2012年度 森泰吉郎記念基金 研究者育成費 成果報告書

機械翻訳のための非対訳コーパスを用いた翻訳知識獲得

慶應義塾大学 政策・メディア研究科
石崎俊研究室 修士課程2年
藤島 賢
2013年2月5日

概要

コンパラブルコーパス(bilingual comprable corpus)を用いて, 対訳関係にある表現を句(phrase)単位で自動的に獲得する手法についての研究を行う. コンパラブルコーパスとは, 1つ以上の自然言語を用いて記述された類似する文の集合であり, 対訳文の集合である対訳コーパス(parallel corpora)と比較した場合, 特定の言語対や領域に依存しないという特徴を有する.

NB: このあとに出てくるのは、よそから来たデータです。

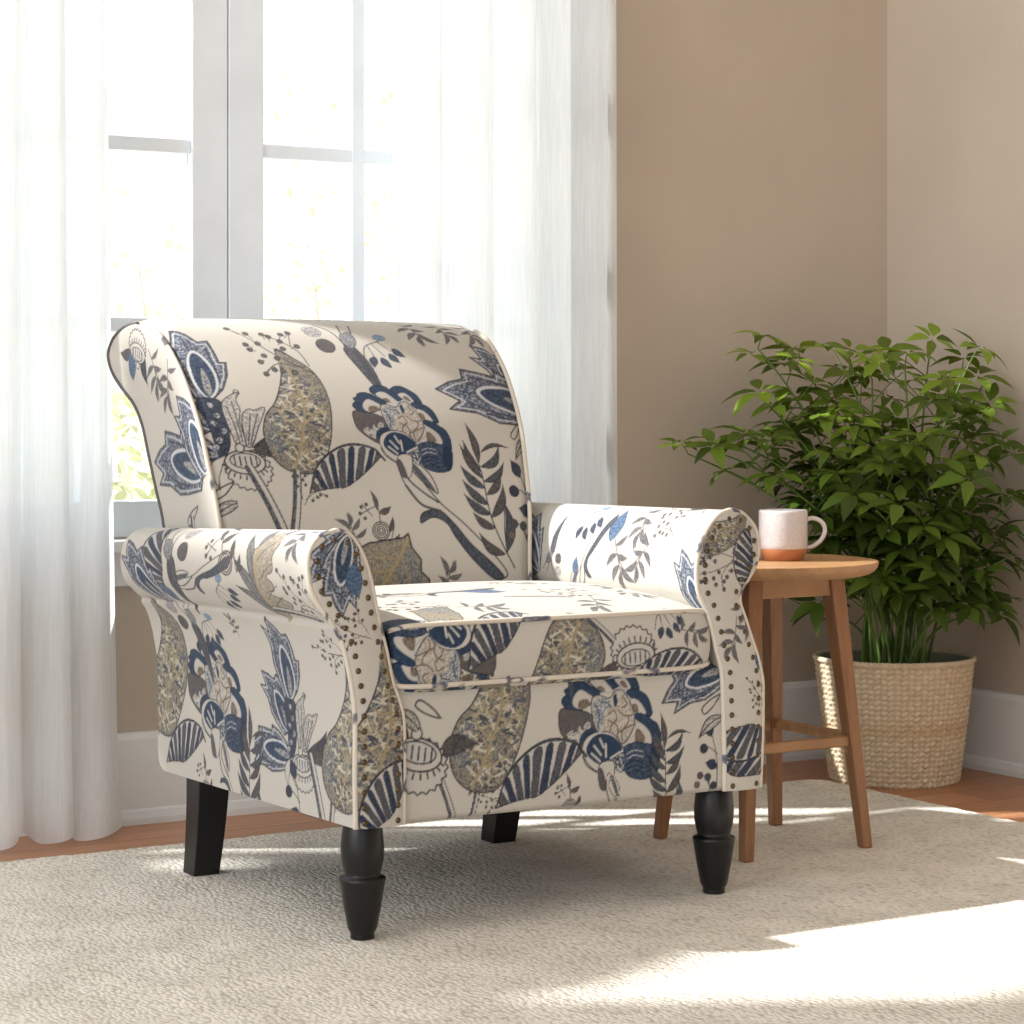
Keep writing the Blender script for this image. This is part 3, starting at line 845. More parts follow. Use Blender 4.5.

現在の機械翻訳の主流であるコーパスに基づく機械翻訳(corpus-based machine)では, 予め翻訳を行いたい言語間において, 一対一の意味的対応関係を持つ対訳文を大量に用意し, それらの間での単語の出現頻度の比較などを用いて翻訳モデルを獲得する. そのため, 他の言語との対訳コーパスの絶対数が少ない日本語などの言語では, 統計的学習に対して十分な量の対訳文を得ることが難しく, 実用的な精度を備えた機械翻訳が実現しないことの一因として問題視されている.

しかしながら, 人手による対訳文の整備はコストが大きく, また, 訳者ごとの翻訳精度のばらつきなどの課題も多い. こうした対訳コーパスの不足に起因する問題に対し, 本研究ではコンパラブルコーパスを用いた対訳表現獲得の手法を提案し, 言語や領域に依存しない頑健性と実用的な精度を兼ね備えた機械翻訳の実現を目指す.

課題

言語間の形式的対応のずれ

機械翻訳における課題として, 同一の意味内容を表現する文の構成要素が, 2言語間において必ずしも一致しないという問題が存在する.
こうした対応のずれには, 語彙, 文法単位, 語順, 品詞のずれなどが挙げられる.

意味の類似度計算の難しさ

コンパラブルコーパスを用いた対訳語彙(lexicon)獲得において用いられる既存手法では, 特定の語彙同士を周辺共起語を用いてベクトル表現し, その類似度や距離を計算することにより, 2言語で対応関係にある語彙の対を獲得する.
しかし, 既存手法においては語彙を表現するベクトルが疎(sparse)となること, 精度はコンパラブルコーパスの量に依存すること, 2言語の表現を同一の空間に写像するための対訳辞書が不可欠となることなどが課題として存在する.

翻訳の要素合成の非単調性

2言語における表現の翻訳において, その表現を構成する要素の部分訳を合成することにより, 全体として正しい翻訳が得られる場合を翻訳の要素合成の単調, 部分訳を合成しても全体として正しい翻訳が得られない場合を非単調と呼ぶ.
こうした単調, 非単調は個々の語彙の組み合わせに依存するため, 予め, 全ての表現を列挙することや判別関数などを用いて自動的に判別することは困難である.

成果

句を単位とした対訳表現獲得手法の提案

上記の課題を克服し, 単語よりも大きな文法単位である句を単位とした対訳表現獲得を実現するため, トピックモデルを用いた類似度計算手法を新たに提案し, 対訳表現獲得実験において有効性を確認した.

対訳フレーズテーブルの作成

提案手法を用いて自動獲得した対訳句に対して人手による評価を行い, 対訳表現として適切と判断されたものを用いてフレーズテーブルを作成している. 対訳フレーズテーブルは, 機械翻訳システムにおいて学習データとして用いられ, 2言語における文の翻訳規則を生成するモデルとなる.

今後の展望

用例ベース機械翻訳システムへの応用

提案手法を用いて作成された対訳フレーズテーブルを利用した確率的用例ベース機械翻訳システムを構築している.

対訳フレーズテーブルの配布

再配布可能なコーパスデータを用いて作成された対訳フレーズを機械翻訳の研究や言語学習に利用できるよう, 一般公開するための準備を進めている.

学外発表

2013年度 人工知能学会 全国大会(第27回)において, 提案手法の詳細を発表することを予定している.